Y Leonardo DiCaprio consiguió su Óscar. Ya podemos descansar en paz, porque diríase que la Academia se lo concedió para que dejase de dar la murga con el tema. No cabe otro razonamiento tras ver El renacido, cuando actores con mucho más talento como Peter O´Toole fueron sistemáticamente ninguneados (y durante una época en la que además se hacían películas generalmente mucho mejores) mientras que a DiCaprio, que aquí tiene hasta cinco dobles (eso pone en los créditos) y trajo al set peluquero y chef propios, se le premia básicamente por poner cara de estreñido durante dos horas y media larguísimas.

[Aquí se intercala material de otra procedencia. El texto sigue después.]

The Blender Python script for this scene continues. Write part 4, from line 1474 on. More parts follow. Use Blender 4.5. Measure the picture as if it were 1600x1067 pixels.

Película de esas de «¡Qué bonita es la fotografía!»: en efecto, la fotografía es magistral, pero no esperen rascar nada destacable más allá de eso. Acaba siendo un tostón, con el aderezo de alguna que otra gilipollez como la que desata el hilo central de la trama, que es del todo imposible creerse, y el propio carácter del director como guinda al pastel. Iñarritu es un plasta, un pretencioso y un pedante, y aquí tampoco puede evitar restregárnoslo. Lejos quedan ya los días de su debut en la dirección con la que es, también de lejos, su mejor película: Amores perros.
«¡Joder, me estoy cagando y no puedo soltarlo!»
«¡Mierda, sigo sin poder cagar! ¡ALEJANDRO, MI REINO POR UN ENEMA!»
«De eso nada, Leo. Quiero que mantengas esa cara hasta el final del rodaje».
Premiado por pasar seis semanas sin plantar un pino. Bien pensado, lo merecía.